Stated task: Extract the complete data exactly as given.

--- START Supplied data ---

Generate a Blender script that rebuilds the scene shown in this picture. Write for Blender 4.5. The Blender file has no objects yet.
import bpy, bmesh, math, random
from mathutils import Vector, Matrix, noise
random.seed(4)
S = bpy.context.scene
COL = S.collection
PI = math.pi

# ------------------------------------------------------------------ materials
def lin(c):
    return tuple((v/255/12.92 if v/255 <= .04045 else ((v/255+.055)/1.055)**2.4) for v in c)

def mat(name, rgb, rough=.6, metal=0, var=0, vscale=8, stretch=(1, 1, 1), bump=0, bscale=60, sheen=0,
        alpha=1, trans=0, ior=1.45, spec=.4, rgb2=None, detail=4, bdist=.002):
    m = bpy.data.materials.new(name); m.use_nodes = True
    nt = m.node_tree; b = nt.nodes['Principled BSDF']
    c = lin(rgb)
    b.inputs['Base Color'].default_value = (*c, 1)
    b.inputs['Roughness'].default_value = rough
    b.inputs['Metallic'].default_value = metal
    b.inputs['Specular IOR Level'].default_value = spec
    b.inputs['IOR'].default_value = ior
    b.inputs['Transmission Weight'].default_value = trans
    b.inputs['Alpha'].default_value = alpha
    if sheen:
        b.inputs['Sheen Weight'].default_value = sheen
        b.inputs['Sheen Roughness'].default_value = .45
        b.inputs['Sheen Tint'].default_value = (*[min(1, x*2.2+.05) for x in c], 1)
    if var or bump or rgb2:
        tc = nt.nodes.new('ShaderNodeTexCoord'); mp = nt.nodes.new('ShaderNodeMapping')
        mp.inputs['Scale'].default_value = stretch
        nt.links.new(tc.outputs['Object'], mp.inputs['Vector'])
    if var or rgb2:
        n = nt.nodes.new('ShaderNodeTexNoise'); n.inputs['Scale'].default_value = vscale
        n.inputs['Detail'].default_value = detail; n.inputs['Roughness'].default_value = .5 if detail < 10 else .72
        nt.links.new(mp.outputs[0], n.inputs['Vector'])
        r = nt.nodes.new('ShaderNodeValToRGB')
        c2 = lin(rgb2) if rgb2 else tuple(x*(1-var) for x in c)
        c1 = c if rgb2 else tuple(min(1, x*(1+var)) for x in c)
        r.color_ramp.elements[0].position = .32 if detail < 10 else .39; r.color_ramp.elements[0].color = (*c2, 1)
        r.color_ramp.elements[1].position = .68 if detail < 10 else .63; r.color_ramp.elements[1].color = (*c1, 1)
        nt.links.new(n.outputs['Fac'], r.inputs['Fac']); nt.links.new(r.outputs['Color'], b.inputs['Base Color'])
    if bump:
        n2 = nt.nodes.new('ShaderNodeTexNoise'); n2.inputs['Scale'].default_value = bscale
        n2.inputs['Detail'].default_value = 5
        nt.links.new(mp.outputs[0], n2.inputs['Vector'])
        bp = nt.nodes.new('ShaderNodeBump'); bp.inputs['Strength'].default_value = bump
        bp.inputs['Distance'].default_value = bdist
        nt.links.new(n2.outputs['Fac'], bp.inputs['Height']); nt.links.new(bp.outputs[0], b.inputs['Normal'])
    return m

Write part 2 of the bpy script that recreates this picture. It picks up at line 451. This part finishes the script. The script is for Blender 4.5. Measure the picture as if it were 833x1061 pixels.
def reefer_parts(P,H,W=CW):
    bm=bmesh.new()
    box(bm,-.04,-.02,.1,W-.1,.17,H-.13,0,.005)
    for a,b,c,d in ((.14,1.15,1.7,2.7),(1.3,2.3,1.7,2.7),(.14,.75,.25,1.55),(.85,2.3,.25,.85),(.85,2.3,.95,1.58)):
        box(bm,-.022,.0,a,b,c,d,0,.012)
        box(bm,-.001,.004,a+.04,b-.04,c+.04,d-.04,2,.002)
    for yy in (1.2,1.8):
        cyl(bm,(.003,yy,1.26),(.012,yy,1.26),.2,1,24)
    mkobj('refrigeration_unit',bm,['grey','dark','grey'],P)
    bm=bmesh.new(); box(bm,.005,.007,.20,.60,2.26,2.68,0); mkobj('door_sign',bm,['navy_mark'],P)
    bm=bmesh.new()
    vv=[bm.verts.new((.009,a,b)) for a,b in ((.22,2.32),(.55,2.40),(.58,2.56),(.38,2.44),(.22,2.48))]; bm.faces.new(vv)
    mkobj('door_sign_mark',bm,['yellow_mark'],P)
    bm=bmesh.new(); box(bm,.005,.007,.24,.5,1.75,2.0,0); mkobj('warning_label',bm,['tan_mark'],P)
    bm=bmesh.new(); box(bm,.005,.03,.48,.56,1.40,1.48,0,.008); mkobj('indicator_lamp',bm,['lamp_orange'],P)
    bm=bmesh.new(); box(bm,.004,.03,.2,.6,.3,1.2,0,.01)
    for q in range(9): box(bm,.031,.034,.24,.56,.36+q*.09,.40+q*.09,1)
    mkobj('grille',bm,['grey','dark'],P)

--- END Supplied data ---

Task result:
Generate a Blender script that rebuilds the scene shown in this picture. Write for Blender 4.5. The Blender file has no objects yet.
import bpy, bmesh, math, random
from mathutils import Vector, Matrix, noise
random.seed(4)
S = bpy.context.scene
COL = S.collection
PI = math.pi

# ------------------------------------------------------------------ materials
def lin(c):
    return tuple((v/255/12.92 if v/255 <= .04045 else ((v/255+.055)/1.055)**2.4) for v in c)

def mat(name, rgb, rough=.6, metal=0, var=0, vscale=8, stretch=(1, 1, 1), bump=0, bscale=60, sheen=0,
        alpha=1, trans=0, ior=1.45, spec=.4, rgb2=None, detail=4, bdist=.002):
    m = bpy.data.materials.new(name); m.use_nodes = True
    nt = m.node_tree; b = nt.nodes['Principled BSDF']
    c = lin(rgb)
    b.inputs['Base Color'].default_value = (*c, 1)
    b.inputs['Roughness'].default_value = rough
    b.inputs['Metallic'].default_value = metal
    b.inputs['Specular IOR Level'].default_value = spec
    b.inputs['IOR'].default_value = ior
    b.inputs['Transmission Weight'].default_value = trans
    b.inputs['Alpha'].default_value = alpha
    if sheen:
        b.inputs['Sheen Weight'].default_value = sheen
        b.inputs['Sheen Roughness'].default_value = .45
        b.inputs['Sheen Tint'].default_value = (*[min(1, x*2.2+.05) for x in c], 1)
    if var or bump or rgb2:
        tc = nt.nodes.new('ShaderNodeTexCoord'); mp = nt.nodes.new('ShaderNodeMapping')
        mp.inputs['Scale'].default_value = stretch
        nt.links.new(tc.outputs['Object'], mp.inputs['Vector'])
    if var or rgb2:
        n = nt.nodes.new('ShaderNodeTexNoise'); n.inputs['Scale'].default_value = vscale
        n.inputs['Detail'].default_value = detail; n.inputs['Roughness'].default_value = .5 if detail < 10 else .72
        nt.links.new(mp.outputs[0], n.inputs['Vector'])
        r = nt.nodes.new('ShaderNodeValToRGB')
        c2 = lin(rgb2) if rgb2 else tuple(x*(1-var) for x in c)
        c1 = c if rgb2 else tuple(min(1, x*(1+var)) for x in c)
        r.color_ramp.elements[0].position = .32 if detail < 10 else .39; r.color_ramp.elements[0].color = (*c2, 1)
        r.color_ramp.elements[1].position = .68 if detail < 10 else .63; r.color_ramp.elements[1].color = (*c1, 1)
        nt.links.new(n.outputs['Fac'], r.inputs['Fac']); nt.links.new(r.outputs['Color'], b.inputs['Base Color'])
    if bump:
        n2 = nt.nodes.new('ShaderNodeTexNoise'); n2.inputs['Scale'].default_value = bscale
        n2.inputs['Detail'].default_value = 5
        nt.links.new(mp.outputs[0], n2.inputs['Vector'])
        bp = nt.nodes.new('ShaderNodeBump'); bp.inputs['Strength'].default_value = bump
        bp.inputs['Distance'].default_value = bdist
        nt.links.new(n2.outputs['Fac'], bp.inputs['Height']); nt.links.new(bp.outputs[0], b.inputs['Normal'])
    return m

Write part 2 of the bpy script that recreates this picture. It picks up at line 451. This part finishes the script. The script is for Blender 4.5. Measure the picture as if it were 833x1061 pixels.
def reefer_parts(P,H,W=CW):
    bm=bmesh.new()
    box(bm,-.04,-.02,.1,W-.1,.17,H-.13,0,.005)
    for a,b,c,d in ((.14,1.15,1.7,2.7),(1.3,2.3,1.7,2.7),(.14,.75,.25,1.55),(.85,2.3,.25,.85),(.85,2.3,.95,1.58)):
        box(bm,-.022,.0,a,b,c,d,0,.012)
        box(bm,-.001,.004,a+.04,b-.04,c+.04,d-.04,2,.002)
    for yy in (1.2,1.8):
        cyl(bm,(.003,yy,1.26),(.012,yy,1.26),.2,1,24)
    mkobj('refrigeration_unit',bm,['grey','dark','grey'],P)
    bm=bmesh.new(); box(bm,.005,.007,.20,.60,2.26,2.68,0); mkobj('door_sign',bm,['navy_mark'],P)
    bm=bmesh.new()
    vv=[bm.verts.new((.009,a,b)) for a,b in ((.22,2.32),(.55,2.40),(.58,2.56),(.38,2.44),(.22,2.48))]; bm.faces.new(vv)
    mkobj('door_sign_mark',bm,['yellow_mark'],P)
    bm=bmesh.new(); box(bm,.005,.007,.24,.5,1.75,2.0,0); mkobj('warning_label',bm,['tan_mark'],P)
    bm=bmesh.new(); box(bm,.005,.03,.48,.56,1.40,1.48,0,.008); mkobj('indicator_lamp',bm,['lamp_orange'],P)
    bm=bmesh.new(); box(bm,.004,.03,.2,.6,.3,1.2,0,.01)
    for q in range(9): box(bm,.031,.034,.24,.56,.36+q*.09,.40+q*.09,1)
    mkobj('grille',bm,['grey','dark'],P)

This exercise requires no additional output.